While Ivy Player of the Year Wesley Saunders went 1-of-8 from the stripe, and last year’s Ancient Eight Rookie of the Year Siyani Chambers shot 55.5 percent from the line, junior forward Steve Moundou-Missi connected at an 80 percent clip.

With the Yale crowd jeering in the packed Payne Whitney Gymnasium, Moundou-Missi walked to the line, received the ball from the referee, and paused, holding the rock on his left lip. He reached the ball around his back, grabbed it with his right hand, and dribbled a few times.

“I’ve got shooter!” “Box out!” Swish.

Early in the first half and late in the second period, Moundou-Missi converted from the line. Perhaps it was the wraparound-the-back part of his free throw routine that differentiated his time at the stripe from that of his teammates. But on an evening when no one else could knock down the only “free” shot on the court, the big man made it his duty to do so.

An hour later, after the final buzzer rang, when the rest of the Crimson celebrated its Ivy League title and NCAA Tournament berth with fist pumps and chest bumps, Moundou-Missi turned towards the Harvard fan section and began to applaud. Instead of celebrating his own victory, the forward was thanking the Crimson fans for their contribution.

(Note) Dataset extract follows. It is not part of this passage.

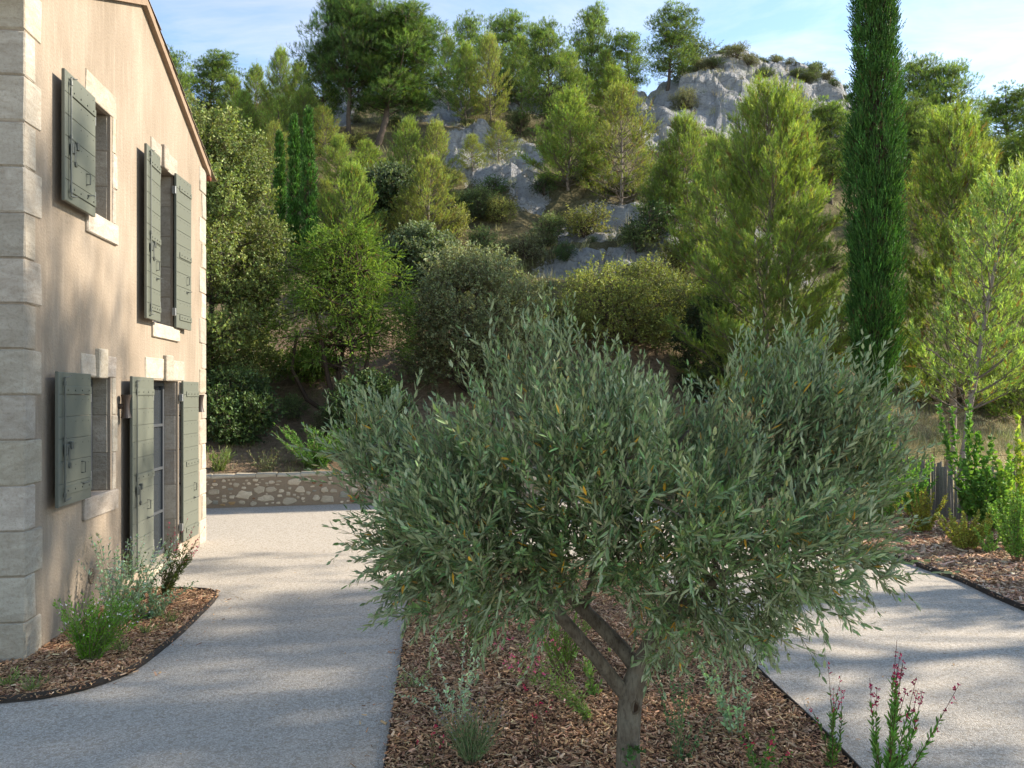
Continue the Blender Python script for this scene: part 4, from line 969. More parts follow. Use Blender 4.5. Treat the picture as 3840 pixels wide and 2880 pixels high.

Another twenty minutes passed, and Moundou-Missi was sitting at the postgame press conference. Not once in the duration of the interview did he say the word “I.” Instead, he said the words “group,” “together,” and “we” multiple times.

While Moundou-Missi is quick to credit his teammates for his own success, his 2013-2014 season statistics indicate that the forward has grown into his own during the course of the year. In his third Cambridge campaign, he leads the team in both rebounds and blocks per game (with 5.7 and 1.3, respectively), and averages over 25 percent more points per contest this season than last.

Despite the return of fellow big man senior Kyle Casey, Moundou-Missi’s minutes spiked over the course of the year, largely due to the season-ending injury of junior Kenyatta Smith. Moundou-Missi’s time on the hardwood jumped from 20.6 minutes per game in his sophomore year to 24.8 in his junior year, good for a 125-minute increase overall.

With the injury to Smith, an amplified amount of pressure was put on Moundou-Missi down low. And, according to his teammates and coaches, he delivered.

In the squad’s first league game of the season, Moundou-Missi tallied 16 points on 57 percent shooting from the floor, going a perfect 8-of-8 from the free-throw line—only once in the entire 2012-2013 season did Moundou-Missi score 16 points or more. He got to the line more than seven times in a single contest only once his sophomore campaign, and when he did he shot only 5-of-11, a far cry from this year’s charity stripe-conversion rate.

This season, Moundou-Missi has put up at least 16 points seven times, and scored over 20 points in four of those games. In the last three contests of the season, the junior put up 16, 16, and 21 points, respectively, earning Ivy League Player of the Week honors along the way.